2. A panel feeder as defined in claim 1 wherein the closure of the vacuum case is in the form of a flat plate and includes flanges projecting outwardly from the opposite sides of the case, and the stationary cover has a pair of inwardly open guide grooves, the flanges being slidably engaged in the guide grooves.

3. A panel feeder as defined in claim 1 wherein a pair of block supporting means are provided on the opposite sides of the support plate and at the pushing position of the pushing means, the block supporting means being projectable to and retactable from above the support plate, the block supporting means being upwardly slidable along the support plate.

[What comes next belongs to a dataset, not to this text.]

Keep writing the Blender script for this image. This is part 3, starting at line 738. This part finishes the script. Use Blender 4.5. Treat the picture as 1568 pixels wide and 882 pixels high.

4. A panel feeder as defined in claim 1 wherein a transfer passage for the panel block and a stopper projectable into and retractable from the path of transfer of the block at the front end of the passage are provided above a lower portion of the slanting support plate so as to permit the panel block to fall under gravity from the front end of the transfer passage onto the support plate.

5. A panel feeder as defined in claim 1 wherein a panel cutting apparatus is disposed below the panel discharge opening with a guide chute extending from the discharge opening to the cutting apparatus.

6. A panel feeder as defined in claim 1 wherein said reciprocating means includes a flexible line, said reciprocating means pulling said casing upward along said support plate and allowing said casing to return down along said support plate under the influence of gravity.